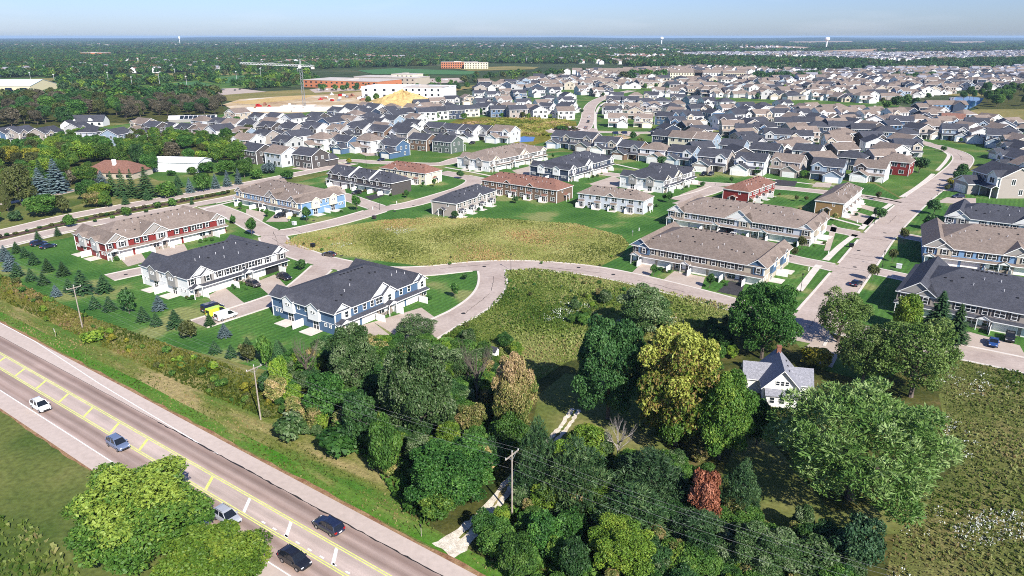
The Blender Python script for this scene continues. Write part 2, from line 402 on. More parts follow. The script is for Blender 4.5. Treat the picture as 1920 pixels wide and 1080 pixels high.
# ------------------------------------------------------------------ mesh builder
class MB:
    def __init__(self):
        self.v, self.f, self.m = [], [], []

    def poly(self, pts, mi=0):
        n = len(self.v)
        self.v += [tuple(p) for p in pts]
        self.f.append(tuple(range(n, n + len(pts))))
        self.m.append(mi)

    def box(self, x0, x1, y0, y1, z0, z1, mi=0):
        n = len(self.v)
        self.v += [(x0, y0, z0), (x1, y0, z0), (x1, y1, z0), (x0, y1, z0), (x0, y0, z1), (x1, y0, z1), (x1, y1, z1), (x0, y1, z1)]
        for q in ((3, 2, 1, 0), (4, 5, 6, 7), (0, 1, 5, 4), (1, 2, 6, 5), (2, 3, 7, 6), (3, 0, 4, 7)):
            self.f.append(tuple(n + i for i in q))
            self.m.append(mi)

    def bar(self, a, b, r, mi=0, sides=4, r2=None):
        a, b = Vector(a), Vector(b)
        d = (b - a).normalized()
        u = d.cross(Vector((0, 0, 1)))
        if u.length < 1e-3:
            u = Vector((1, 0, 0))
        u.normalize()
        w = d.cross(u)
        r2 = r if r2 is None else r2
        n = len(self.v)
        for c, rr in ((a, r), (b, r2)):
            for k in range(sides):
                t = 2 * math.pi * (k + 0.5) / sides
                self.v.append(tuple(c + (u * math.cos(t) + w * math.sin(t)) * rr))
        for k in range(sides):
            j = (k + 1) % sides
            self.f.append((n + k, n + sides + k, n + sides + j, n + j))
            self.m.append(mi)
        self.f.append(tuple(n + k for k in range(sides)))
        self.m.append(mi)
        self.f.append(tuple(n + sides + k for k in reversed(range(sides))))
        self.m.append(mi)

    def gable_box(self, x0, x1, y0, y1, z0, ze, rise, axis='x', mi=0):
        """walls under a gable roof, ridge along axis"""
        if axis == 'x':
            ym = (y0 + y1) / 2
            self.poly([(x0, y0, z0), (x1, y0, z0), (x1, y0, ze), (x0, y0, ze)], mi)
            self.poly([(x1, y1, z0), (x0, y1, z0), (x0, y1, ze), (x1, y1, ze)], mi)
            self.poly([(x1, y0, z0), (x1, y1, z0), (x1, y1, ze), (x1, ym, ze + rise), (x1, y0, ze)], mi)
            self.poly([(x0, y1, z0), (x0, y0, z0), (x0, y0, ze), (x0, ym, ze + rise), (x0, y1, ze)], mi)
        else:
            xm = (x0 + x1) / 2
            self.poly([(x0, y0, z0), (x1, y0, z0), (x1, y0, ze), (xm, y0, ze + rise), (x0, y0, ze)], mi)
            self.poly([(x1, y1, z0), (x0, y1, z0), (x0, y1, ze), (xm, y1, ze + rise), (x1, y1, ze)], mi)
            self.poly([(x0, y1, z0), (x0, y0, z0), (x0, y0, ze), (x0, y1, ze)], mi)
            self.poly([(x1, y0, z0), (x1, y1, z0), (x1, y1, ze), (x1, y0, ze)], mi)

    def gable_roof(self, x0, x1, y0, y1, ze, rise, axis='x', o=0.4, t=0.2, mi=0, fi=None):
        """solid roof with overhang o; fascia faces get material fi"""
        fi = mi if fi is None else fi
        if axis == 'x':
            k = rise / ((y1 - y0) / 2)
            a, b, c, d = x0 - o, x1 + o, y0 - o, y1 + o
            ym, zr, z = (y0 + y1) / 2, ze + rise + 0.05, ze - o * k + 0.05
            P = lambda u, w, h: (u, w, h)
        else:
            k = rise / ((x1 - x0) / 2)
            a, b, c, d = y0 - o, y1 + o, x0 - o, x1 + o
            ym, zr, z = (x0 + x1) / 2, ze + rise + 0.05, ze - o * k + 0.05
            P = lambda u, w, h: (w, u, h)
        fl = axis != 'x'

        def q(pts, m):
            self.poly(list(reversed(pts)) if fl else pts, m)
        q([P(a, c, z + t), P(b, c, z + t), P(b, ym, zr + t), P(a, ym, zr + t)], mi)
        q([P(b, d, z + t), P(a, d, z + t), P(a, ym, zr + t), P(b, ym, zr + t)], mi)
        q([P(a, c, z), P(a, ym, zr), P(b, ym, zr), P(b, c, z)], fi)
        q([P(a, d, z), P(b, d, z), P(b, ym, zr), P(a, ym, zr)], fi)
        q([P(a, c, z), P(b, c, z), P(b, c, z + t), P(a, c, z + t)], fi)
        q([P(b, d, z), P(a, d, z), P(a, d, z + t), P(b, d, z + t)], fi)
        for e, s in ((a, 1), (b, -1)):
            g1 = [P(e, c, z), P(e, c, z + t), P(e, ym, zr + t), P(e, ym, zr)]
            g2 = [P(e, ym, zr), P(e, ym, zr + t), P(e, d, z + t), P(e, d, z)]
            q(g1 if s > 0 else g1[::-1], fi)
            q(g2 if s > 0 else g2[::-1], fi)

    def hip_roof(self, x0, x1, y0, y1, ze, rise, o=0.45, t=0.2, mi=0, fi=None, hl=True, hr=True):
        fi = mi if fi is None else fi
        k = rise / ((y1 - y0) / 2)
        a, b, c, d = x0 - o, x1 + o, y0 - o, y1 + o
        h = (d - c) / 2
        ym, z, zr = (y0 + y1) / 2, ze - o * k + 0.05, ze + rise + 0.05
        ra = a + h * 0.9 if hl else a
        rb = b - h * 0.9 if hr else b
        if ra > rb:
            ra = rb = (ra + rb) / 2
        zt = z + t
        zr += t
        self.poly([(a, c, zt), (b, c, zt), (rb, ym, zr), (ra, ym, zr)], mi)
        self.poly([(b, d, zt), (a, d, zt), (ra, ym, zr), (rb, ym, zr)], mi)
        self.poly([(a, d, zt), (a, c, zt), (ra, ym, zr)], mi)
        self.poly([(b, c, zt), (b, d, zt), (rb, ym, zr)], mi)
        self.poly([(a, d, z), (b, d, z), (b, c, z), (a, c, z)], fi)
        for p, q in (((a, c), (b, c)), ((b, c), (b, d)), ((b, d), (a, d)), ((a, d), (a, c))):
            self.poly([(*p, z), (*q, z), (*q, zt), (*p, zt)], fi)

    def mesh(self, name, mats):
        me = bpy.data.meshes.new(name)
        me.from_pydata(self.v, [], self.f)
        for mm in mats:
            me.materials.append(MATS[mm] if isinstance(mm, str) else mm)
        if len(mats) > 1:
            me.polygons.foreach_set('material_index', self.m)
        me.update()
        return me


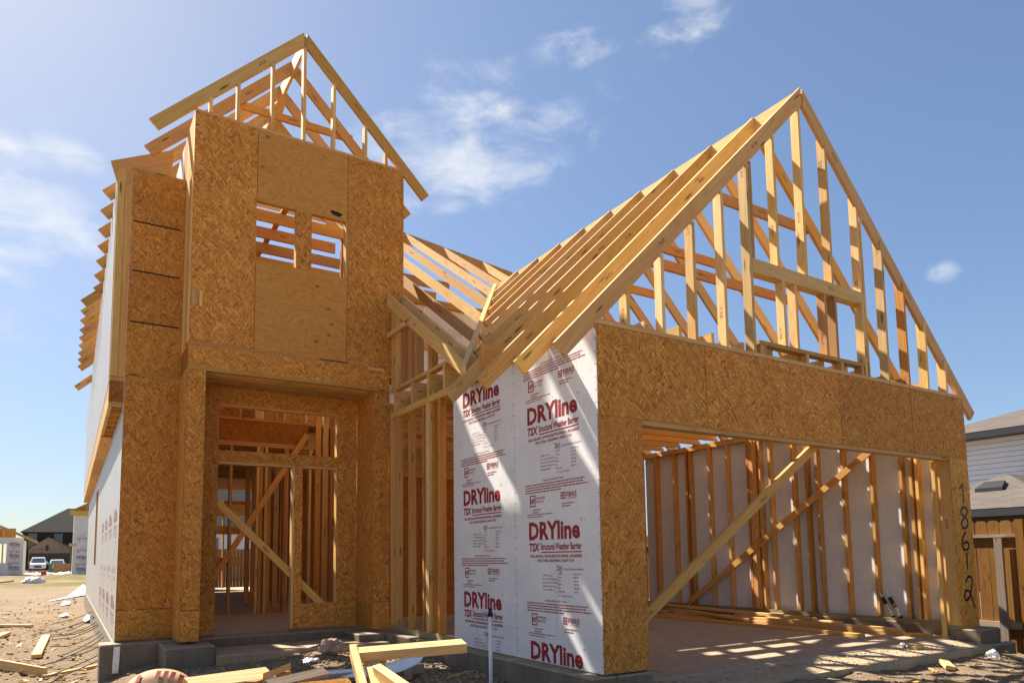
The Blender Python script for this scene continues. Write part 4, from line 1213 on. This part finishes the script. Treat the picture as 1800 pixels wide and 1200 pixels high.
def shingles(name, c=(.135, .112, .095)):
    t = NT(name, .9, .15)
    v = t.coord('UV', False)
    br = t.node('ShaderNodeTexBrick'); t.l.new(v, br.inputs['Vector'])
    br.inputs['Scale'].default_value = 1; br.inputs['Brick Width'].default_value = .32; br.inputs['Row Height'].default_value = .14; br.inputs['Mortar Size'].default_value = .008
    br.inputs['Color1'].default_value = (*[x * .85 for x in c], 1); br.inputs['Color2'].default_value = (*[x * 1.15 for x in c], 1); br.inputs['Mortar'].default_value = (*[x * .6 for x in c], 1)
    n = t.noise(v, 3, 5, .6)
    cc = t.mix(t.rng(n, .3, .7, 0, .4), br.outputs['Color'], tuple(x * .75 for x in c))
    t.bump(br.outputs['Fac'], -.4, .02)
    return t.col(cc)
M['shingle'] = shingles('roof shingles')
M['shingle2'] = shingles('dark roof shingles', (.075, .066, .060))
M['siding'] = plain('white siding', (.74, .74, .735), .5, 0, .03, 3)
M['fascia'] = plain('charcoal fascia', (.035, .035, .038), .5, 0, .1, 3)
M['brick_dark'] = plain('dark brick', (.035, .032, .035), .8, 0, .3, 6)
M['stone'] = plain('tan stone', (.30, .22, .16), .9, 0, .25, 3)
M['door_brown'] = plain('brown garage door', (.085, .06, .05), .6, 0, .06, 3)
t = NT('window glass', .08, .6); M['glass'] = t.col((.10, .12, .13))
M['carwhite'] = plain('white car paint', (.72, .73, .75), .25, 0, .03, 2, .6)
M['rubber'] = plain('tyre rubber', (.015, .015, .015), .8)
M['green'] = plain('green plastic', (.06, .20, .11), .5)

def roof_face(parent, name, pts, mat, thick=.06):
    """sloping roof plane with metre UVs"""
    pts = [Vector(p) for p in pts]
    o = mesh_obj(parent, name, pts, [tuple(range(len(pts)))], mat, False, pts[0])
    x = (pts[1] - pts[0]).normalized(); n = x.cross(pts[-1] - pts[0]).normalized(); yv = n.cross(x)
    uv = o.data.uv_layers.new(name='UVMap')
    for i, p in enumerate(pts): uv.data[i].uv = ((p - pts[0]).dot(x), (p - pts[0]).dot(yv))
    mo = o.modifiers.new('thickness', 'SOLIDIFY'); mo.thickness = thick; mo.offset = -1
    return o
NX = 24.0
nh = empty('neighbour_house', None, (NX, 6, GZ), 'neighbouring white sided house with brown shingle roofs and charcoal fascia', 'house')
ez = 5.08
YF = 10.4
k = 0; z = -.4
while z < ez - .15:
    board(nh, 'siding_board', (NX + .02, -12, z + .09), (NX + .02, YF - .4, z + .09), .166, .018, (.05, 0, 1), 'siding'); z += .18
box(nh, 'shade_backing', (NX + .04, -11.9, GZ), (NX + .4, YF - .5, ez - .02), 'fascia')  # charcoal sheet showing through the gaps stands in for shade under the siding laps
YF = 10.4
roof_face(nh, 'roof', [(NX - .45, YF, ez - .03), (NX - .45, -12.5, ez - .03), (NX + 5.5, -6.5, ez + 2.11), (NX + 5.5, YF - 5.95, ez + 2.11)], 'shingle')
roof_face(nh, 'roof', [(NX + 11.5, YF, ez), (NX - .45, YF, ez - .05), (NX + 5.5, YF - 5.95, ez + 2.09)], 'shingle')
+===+
**What is needed:**
Skip the pictures, please, and transcribe only the lines from the beginning of the material through the one that contains "self.v, self.f, self.m = [], [], []".

**Solution below:**
The Blender Python script for this scene continues. Write part 2, from line 402 on. More parts follow. The script is for Blender 4.5. Treat the picture as 1920 pixels wide and 1080 pixels high.
# ------------------------------------------------------------------ mesh builder
class MB:
    def __init__(self):
        self.v, self.f, self.m = [], [], []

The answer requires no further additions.